Print the listing below from its opening line through the line holding "rad = math.radians", both ends included.

* DATASET CONTENT *
=====
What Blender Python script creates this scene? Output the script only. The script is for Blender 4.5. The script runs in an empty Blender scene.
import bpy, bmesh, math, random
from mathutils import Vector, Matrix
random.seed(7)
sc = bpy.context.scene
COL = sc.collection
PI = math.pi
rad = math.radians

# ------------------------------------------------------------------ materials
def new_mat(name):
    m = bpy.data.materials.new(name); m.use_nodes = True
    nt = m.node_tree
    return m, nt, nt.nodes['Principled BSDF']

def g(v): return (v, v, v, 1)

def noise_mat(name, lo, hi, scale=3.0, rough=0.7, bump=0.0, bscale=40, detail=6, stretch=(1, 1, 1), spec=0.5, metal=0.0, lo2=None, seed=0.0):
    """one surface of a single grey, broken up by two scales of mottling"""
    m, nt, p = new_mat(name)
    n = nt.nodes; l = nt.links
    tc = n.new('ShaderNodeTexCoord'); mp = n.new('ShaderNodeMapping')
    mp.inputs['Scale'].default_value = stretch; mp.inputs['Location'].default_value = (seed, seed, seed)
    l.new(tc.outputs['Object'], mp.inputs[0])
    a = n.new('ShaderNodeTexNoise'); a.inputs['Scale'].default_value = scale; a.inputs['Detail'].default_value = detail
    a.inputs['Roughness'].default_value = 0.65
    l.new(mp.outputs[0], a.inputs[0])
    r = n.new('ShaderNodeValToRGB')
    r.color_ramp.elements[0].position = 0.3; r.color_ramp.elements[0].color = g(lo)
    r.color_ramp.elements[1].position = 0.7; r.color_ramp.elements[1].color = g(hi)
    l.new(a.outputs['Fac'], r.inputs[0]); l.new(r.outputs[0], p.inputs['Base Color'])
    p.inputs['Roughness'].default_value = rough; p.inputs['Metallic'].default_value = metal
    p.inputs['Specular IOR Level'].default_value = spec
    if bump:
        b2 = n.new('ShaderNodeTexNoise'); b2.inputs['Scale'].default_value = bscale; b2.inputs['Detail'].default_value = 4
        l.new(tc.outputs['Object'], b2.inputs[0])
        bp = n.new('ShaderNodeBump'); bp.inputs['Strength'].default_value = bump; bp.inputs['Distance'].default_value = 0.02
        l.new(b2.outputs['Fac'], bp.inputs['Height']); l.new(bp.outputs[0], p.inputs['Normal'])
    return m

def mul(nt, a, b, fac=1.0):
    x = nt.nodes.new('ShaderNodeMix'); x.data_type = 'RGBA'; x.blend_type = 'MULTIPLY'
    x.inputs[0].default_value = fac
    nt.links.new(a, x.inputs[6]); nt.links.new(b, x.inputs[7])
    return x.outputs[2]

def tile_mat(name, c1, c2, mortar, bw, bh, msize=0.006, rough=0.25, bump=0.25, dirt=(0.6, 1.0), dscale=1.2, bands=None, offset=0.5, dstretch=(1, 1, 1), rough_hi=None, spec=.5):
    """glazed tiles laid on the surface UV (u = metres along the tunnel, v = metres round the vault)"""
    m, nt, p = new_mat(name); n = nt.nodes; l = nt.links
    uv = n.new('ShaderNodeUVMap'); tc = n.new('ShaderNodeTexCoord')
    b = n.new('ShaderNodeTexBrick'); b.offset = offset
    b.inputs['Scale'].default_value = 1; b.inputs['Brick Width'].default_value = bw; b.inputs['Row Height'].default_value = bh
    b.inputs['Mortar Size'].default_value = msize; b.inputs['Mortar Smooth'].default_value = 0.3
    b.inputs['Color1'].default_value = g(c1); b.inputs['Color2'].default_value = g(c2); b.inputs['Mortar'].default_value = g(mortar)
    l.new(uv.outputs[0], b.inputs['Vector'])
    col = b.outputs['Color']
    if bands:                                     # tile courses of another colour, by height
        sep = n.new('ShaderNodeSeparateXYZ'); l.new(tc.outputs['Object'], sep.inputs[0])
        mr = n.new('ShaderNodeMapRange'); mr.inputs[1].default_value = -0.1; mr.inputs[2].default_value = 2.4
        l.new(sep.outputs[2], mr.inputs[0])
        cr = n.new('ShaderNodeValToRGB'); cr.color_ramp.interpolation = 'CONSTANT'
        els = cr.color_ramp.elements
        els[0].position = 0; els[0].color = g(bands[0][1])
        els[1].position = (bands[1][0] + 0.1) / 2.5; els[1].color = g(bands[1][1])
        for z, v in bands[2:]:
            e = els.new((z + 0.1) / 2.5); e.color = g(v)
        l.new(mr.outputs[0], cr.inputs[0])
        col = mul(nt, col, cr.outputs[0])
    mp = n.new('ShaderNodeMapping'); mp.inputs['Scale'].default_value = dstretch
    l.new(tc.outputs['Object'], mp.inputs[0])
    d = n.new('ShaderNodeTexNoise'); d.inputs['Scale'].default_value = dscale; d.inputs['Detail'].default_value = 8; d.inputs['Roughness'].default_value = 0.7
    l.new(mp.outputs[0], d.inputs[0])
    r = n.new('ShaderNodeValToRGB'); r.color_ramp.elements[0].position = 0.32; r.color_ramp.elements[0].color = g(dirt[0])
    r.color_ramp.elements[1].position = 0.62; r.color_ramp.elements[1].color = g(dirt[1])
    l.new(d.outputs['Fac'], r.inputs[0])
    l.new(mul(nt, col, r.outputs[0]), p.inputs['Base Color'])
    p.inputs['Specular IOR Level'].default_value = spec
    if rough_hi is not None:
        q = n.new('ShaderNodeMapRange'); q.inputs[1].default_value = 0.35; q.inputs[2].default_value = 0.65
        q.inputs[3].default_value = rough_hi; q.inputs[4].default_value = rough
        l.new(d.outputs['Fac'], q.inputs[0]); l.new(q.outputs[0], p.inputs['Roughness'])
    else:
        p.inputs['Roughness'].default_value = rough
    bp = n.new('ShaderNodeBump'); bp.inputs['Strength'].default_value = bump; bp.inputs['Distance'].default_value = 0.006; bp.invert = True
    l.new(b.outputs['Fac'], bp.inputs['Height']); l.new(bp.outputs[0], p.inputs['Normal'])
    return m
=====
* CORRECT OUTPUT *
What Blender Python script creates this scene? Output the script only. The script is for Blender 4.5. The script runs in an empty Blender scene.
import bpy, bmesh, math, random
from mathutils import Vector, Matrix
random.seed(7)
sc = bpy.context.scene
COL = sc.collection
PI = math.pi
rad = math.radians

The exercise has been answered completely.